Updated

By Mark Lamport-Stokes

AUGUSTA, Georgia (Reuters) - Twice champion Ben Crenshaw will tee off in his 41st Masters on Thursday and the 60-year-old American cannot recall a more wide open edition of the season's first major.

"There are just so many players who are very keen and playing well at the moment," the silver-haired Crenshaw told Reuters on Wednesday under the iconic oak tree in front of the clubhouse at Augusta National.

"You obviously have to look at Tiger (Woods), Phil (Mickelson) and Rory (McIlroy) ... they're all in form. And I'd like to see Lee Westwood break through. He's played well enough in lots of majors.

"I could go on and on about possible winners. I don't know how Adam Scott could play any better than he did last year," Crenshaw said of Scott's runner-up finish. "He made the putts that he needed to at the right times.

"There are so many young players now who can play the game at such an outstanding level. Last year's finish was an example of that. We had six players who could have all won."

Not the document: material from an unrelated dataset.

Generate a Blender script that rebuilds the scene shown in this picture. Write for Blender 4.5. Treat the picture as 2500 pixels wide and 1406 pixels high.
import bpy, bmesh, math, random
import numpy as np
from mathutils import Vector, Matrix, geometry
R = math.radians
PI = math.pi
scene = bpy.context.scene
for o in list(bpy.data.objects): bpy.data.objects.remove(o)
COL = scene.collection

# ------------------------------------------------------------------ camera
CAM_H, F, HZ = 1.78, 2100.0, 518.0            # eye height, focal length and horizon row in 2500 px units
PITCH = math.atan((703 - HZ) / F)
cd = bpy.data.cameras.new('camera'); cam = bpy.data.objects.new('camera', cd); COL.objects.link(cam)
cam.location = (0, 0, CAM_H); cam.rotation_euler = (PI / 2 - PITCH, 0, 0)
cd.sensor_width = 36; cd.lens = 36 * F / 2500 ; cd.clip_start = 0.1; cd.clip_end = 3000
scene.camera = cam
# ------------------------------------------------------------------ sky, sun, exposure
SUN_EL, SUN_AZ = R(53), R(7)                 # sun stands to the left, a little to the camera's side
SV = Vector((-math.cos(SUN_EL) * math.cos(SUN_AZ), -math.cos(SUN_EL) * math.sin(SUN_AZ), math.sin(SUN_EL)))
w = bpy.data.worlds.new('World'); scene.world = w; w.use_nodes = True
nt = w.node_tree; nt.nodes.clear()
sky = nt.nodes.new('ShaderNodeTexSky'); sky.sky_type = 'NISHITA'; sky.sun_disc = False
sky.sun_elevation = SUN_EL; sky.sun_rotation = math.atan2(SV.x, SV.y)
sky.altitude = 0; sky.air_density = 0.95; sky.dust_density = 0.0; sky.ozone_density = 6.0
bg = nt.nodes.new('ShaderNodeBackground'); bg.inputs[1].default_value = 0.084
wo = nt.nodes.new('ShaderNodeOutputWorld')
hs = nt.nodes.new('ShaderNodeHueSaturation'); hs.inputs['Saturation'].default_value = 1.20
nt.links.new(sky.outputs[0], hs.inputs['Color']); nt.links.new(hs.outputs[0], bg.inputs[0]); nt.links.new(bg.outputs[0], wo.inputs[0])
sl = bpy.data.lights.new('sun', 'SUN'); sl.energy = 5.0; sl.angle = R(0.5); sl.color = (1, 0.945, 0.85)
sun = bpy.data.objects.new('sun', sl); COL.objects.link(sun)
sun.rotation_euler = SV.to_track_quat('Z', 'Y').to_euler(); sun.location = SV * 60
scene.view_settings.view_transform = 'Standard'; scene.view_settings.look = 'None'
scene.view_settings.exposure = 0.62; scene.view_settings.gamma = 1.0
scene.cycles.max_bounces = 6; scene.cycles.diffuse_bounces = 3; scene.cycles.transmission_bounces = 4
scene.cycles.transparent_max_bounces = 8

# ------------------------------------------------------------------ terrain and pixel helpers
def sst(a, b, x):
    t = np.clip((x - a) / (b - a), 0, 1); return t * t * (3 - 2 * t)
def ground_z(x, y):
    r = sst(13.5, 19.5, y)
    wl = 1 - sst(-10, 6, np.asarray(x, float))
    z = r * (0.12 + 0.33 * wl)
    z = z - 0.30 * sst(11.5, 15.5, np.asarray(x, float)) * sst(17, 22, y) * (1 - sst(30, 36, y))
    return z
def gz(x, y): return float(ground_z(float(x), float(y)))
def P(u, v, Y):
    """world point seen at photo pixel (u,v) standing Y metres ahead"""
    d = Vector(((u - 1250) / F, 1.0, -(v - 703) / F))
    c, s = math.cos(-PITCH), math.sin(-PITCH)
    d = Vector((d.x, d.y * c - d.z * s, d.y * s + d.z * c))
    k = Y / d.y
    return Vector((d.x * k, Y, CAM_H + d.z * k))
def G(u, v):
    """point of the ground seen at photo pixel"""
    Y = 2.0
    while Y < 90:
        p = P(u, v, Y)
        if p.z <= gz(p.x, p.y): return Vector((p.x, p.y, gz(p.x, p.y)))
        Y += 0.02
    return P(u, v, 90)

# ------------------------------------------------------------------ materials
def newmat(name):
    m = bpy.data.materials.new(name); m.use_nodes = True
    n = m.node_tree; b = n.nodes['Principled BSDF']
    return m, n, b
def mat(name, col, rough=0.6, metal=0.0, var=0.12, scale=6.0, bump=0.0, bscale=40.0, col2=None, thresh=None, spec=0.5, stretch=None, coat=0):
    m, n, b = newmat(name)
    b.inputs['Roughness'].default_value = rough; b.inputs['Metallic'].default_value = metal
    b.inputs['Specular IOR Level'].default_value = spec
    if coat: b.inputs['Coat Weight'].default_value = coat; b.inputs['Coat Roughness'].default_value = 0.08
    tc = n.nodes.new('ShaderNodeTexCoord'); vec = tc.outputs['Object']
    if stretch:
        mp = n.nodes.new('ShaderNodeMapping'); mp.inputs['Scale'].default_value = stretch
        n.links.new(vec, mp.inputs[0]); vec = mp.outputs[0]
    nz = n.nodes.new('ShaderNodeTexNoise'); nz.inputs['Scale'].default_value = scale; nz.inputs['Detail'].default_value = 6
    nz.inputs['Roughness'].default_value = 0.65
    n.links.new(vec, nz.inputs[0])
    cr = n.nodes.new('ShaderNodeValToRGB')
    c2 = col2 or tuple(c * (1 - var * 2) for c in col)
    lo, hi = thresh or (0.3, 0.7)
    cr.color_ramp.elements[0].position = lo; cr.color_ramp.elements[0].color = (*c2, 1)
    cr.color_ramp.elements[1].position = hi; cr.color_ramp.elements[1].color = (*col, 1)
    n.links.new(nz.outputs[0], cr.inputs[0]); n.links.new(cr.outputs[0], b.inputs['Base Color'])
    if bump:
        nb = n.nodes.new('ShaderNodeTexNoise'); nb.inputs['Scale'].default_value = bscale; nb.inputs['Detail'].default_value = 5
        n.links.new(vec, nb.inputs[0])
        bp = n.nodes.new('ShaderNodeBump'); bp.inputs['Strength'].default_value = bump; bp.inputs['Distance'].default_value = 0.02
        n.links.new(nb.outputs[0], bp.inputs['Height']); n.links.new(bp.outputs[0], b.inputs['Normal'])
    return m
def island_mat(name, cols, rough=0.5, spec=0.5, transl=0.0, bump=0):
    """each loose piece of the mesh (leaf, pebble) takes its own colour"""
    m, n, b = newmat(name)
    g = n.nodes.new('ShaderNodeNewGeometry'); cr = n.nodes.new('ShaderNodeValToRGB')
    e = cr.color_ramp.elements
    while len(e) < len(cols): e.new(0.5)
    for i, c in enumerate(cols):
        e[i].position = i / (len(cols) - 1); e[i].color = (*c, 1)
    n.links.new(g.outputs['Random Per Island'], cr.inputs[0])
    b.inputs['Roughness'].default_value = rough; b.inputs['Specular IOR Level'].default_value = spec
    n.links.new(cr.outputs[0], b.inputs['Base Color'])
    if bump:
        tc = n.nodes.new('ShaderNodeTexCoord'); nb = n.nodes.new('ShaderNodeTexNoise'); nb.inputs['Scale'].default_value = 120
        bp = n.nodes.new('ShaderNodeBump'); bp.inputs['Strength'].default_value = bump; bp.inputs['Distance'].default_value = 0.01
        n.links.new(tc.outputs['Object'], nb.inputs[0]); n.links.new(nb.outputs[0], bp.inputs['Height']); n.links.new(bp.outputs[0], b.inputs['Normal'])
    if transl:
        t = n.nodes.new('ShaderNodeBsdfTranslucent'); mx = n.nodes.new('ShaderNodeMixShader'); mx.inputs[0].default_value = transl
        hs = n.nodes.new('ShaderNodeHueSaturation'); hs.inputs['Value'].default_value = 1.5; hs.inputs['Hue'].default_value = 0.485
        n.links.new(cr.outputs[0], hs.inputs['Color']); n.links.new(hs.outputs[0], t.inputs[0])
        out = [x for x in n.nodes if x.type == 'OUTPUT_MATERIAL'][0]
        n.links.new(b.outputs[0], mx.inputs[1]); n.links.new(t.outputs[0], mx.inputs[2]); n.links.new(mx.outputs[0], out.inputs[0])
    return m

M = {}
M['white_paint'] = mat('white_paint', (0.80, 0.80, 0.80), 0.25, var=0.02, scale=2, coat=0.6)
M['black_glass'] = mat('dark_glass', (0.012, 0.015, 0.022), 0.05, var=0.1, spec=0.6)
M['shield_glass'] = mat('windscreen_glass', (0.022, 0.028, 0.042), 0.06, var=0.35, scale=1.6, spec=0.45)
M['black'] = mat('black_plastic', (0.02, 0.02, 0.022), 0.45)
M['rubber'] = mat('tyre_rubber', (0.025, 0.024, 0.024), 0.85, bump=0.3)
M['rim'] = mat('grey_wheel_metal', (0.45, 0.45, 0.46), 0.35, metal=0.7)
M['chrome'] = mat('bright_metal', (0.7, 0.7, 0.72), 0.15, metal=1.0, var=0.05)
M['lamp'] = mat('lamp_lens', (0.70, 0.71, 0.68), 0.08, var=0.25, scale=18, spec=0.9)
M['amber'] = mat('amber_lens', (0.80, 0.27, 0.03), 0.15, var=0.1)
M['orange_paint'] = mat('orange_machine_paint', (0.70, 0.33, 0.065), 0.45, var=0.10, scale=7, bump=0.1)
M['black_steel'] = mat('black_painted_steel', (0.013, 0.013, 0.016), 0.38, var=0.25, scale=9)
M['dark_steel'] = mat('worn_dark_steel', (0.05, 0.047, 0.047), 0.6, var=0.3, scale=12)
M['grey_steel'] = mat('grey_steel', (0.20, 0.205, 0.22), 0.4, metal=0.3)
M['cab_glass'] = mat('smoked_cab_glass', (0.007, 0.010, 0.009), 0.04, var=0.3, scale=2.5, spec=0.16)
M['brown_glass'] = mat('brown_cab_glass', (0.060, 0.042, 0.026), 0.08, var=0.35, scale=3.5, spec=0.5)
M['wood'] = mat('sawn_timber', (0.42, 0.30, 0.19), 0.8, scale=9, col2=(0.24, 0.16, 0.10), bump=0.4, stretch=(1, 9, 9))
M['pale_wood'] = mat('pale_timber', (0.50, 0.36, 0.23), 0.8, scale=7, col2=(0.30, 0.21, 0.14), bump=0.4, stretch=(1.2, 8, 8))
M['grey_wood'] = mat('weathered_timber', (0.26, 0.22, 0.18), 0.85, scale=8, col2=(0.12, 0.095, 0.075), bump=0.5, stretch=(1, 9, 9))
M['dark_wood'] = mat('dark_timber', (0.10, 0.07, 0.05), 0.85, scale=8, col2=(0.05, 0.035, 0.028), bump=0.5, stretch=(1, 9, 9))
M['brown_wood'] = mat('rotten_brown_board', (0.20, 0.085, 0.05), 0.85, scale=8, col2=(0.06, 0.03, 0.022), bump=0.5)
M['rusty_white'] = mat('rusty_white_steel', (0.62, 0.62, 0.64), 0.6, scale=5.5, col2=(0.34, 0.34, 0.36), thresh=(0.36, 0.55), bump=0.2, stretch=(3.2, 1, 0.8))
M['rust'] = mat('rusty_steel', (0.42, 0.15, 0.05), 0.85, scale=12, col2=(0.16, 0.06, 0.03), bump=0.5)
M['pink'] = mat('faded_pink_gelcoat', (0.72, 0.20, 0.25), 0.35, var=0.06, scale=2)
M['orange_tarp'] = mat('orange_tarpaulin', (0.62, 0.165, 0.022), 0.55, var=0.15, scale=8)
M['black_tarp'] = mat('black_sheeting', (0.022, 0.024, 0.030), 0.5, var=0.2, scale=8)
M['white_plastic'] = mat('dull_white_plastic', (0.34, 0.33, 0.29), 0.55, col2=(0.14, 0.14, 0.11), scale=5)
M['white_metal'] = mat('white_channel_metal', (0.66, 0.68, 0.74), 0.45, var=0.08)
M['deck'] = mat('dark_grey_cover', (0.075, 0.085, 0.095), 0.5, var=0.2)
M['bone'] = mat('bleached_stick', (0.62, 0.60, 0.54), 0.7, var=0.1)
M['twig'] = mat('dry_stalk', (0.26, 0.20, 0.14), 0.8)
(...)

Northern Ireland's McIlroy, then aged 21, began the final round with a four-shot advantage before imploding on his way to an ugly closing 80.

"Of those six players who could have won, there were four of them that maybe the public did not really know but they proved themselves unbelievably under this pressure," Crenshaw added.

"Then you had the way last year unfurled with Rory McIlroy playing as well as he did for the first three rounds and the way that he did not play well on the Sunday but how he then handled all of that.

"With his win at the U.S. Open two months later, he really put his stamp on the game and many people now know what a brilliant golfer he is. I know that he is extremely keen to right his ship this year here."

EMOTIONAL VICTORY

The soft-spoken Texan never tires of returning to Augusta National, the spiritual home of American golf which is affectionately regarded as the 'Cathedral of Pines'.

"It feels special whenever I come back here," said Crenshaw, who made his Masters debut in 1972. "With all the trees, there is no other golf course where you can have the sound reverberate like it does here.

"You have to think your way around the course and do it in spots where you feel a little nervous or a little jittery. That's a very difficult thing. Sometimes you have to catch yourself.

"There are spots out on this course where you can succeed spectacularly but you can also spectacularly fail."

Augusta National is mainly feared because of its notoriously difficult and heavily contoured greens. For Crenshaw, the biggest danger from that is succumbing to temptation by playing attacking golf.

"It's a very hard thing to school your mind to not do that," said the American, who dedicated his 1995 Masters victory to his mentor Harvey Penick, who had died a week earlier.

"You want to go at everything (attack pins) and they tempt you here, they tempt you here like no other place. If you're on your game, you want to go for it but it's tough."